Even if it would overlap, redundance is what makes the web live. Since you
own a Palm and a USB/IdDA bridge, it's your content how to show how to
"marry" these devices to a synchronisation chain. It's higly important to
let people know, that a Belkin USB/IrDA bridge works on Linux and how this
is done. Hardware compatibility databases tend to be not up-to-date.

I'm a professional supporter and a Linuxer since the old days of kernel
0.99pl12 (1993). It's my content to explain how things work on Linux in
terms "younger" Linuxers will understand it. But I'm still far away from
the point to publish what we developed together. I'm creating a brand new
structure to be my personal mindfood pages. Private, funny, sarcastic,
creative. Genuine rubbish! And since I don't aim to be mentioned by search
engines, I'm free to use every technique web development offers.
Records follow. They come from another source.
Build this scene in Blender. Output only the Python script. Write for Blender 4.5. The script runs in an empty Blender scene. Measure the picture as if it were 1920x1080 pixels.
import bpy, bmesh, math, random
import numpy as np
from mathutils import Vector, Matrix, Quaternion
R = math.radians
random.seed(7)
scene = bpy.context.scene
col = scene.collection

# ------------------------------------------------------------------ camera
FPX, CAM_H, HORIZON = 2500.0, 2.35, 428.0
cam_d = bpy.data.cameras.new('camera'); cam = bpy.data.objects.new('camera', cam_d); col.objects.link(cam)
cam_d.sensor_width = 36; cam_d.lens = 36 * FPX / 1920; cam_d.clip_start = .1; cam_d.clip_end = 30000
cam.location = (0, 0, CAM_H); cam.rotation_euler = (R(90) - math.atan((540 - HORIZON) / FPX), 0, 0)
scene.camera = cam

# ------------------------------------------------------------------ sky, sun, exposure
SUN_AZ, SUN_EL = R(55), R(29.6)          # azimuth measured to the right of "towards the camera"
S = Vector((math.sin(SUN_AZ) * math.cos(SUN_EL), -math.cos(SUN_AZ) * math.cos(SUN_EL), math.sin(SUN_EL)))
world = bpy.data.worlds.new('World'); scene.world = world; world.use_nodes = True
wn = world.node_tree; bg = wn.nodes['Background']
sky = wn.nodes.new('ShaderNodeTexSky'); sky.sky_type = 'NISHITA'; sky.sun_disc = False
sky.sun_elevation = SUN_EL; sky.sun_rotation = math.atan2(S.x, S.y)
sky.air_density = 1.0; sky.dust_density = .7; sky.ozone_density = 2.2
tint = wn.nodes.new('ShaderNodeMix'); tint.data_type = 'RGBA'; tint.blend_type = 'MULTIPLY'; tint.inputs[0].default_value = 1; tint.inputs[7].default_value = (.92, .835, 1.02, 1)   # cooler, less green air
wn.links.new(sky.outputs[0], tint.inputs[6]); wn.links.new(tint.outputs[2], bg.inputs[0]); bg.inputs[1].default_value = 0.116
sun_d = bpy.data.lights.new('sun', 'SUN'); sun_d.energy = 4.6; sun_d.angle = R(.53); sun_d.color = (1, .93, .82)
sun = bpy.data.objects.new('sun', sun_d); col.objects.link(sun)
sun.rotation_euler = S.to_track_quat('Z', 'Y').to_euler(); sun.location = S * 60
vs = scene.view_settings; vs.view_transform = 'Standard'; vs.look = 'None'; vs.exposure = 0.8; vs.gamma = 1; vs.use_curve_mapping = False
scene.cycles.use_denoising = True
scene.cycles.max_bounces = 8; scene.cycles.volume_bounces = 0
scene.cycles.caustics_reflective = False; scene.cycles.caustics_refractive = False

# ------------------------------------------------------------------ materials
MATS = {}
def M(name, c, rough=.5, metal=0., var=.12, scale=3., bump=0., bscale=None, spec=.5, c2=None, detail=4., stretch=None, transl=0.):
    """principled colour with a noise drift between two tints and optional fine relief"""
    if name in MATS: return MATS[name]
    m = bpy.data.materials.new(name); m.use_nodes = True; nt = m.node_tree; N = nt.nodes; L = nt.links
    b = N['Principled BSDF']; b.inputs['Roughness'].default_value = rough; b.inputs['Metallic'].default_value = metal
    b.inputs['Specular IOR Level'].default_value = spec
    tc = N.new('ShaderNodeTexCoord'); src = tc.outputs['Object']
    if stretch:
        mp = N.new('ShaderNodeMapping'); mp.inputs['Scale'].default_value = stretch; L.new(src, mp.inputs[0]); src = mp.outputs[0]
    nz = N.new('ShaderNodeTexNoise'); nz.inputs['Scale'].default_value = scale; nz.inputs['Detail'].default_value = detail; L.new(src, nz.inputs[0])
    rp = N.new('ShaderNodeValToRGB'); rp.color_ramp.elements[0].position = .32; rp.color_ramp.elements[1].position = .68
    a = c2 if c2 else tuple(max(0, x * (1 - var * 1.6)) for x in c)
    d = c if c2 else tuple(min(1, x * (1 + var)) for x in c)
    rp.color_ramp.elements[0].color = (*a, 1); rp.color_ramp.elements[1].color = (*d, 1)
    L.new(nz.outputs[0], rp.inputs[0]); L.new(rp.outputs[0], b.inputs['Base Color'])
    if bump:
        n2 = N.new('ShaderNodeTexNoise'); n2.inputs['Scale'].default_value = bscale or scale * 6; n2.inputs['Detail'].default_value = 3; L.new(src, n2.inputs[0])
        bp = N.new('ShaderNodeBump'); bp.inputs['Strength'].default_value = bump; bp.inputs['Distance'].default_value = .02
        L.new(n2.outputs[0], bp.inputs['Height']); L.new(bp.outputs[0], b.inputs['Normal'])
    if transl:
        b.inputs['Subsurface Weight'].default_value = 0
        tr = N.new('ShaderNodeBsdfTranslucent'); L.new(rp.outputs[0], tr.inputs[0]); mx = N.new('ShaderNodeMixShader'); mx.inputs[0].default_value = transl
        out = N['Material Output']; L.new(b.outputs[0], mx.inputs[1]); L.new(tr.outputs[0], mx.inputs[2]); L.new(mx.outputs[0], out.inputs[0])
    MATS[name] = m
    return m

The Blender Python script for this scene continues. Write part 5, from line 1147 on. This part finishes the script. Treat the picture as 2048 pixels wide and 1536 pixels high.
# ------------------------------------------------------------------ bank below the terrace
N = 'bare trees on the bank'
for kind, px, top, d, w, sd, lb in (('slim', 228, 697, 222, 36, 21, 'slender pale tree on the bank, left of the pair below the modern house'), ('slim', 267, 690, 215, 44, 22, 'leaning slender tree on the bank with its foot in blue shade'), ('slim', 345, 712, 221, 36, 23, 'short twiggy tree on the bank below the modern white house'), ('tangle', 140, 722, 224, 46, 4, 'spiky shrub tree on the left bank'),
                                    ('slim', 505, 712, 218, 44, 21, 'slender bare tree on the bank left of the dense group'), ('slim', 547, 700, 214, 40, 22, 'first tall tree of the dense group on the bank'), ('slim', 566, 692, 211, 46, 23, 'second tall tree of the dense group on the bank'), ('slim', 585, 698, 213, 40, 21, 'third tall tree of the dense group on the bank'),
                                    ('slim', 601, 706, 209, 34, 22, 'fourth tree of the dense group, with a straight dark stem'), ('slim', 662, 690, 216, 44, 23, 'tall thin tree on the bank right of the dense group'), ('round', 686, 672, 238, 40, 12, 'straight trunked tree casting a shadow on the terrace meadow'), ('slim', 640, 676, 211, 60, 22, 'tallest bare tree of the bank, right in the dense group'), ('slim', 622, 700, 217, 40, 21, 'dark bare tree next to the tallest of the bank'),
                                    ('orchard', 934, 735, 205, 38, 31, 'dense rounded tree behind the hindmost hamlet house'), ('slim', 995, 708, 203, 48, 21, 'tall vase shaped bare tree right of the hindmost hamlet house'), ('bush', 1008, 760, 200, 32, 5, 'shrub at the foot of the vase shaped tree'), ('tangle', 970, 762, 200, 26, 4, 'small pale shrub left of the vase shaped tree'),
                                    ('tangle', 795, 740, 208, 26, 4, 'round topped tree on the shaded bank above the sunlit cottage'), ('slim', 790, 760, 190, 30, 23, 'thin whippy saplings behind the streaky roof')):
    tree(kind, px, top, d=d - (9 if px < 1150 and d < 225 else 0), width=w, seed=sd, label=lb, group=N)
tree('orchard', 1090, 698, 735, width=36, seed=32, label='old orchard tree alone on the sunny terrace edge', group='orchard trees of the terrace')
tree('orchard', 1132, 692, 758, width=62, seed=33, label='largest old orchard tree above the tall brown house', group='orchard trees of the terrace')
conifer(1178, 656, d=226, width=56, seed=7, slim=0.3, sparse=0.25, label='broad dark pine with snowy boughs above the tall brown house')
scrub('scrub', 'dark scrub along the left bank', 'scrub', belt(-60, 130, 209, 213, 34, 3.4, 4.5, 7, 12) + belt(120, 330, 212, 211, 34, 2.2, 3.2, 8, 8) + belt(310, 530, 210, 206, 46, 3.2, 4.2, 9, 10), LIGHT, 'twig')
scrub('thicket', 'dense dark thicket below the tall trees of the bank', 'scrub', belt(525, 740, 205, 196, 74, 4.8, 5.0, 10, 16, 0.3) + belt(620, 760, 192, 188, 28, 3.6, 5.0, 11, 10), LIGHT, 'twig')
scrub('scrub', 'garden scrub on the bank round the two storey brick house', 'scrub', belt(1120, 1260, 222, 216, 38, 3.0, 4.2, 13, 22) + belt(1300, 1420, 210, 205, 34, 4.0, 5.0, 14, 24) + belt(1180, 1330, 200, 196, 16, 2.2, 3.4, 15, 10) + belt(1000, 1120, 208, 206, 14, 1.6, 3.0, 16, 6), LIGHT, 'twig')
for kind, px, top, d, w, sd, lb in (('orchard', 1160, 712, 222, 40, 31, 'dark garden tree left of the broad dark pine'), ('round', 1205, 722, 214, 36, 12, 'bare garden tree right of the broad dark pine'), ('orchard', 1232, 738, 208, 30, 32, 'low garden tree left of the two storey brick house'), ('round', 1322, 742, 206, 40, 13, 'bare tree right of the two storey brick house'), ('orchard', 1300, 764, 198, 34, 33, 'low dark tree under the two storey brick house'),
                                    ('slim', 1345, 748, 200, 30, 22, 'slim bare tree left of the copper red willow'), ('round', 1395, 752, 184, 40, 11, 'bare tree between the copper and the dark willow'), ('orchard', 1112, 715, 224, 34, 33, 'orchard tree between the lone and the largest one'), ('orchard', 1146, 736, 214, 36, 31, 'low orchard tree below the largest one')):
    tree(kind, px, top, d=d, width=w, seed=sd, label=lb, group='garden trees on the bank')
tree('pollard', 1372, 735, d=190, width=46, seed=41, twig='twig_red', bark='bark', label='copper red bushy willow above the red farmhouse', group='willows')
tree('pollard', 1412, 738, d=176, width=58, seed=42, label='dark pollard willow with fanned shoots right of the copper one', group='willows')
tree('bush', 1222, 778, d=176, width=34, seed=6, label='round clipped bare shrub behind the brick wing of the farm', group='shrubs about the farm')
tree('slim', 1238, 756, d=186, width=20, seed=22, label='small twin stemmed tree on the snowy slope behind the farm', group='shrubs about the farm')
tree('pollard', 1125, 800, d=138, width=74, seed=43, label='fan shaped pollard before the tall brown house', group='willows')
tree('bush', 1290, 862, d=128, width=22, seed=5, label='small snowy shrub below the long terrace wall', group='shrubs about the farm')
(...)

I develop "hardest first", so there isn't much to show at the moment, but
feel free to have a look with Mozilla at http://mindfood.dynips.net to
hear(!) what I mean. This time the core feature of my site will be playing
background music like a web radio while visitors surf, changing smoothly
chosen titles while visitors walk down the menu structure of the music part
of my site. Planned to be done with Flash in a zero frame by a controlling
PHP script using session management.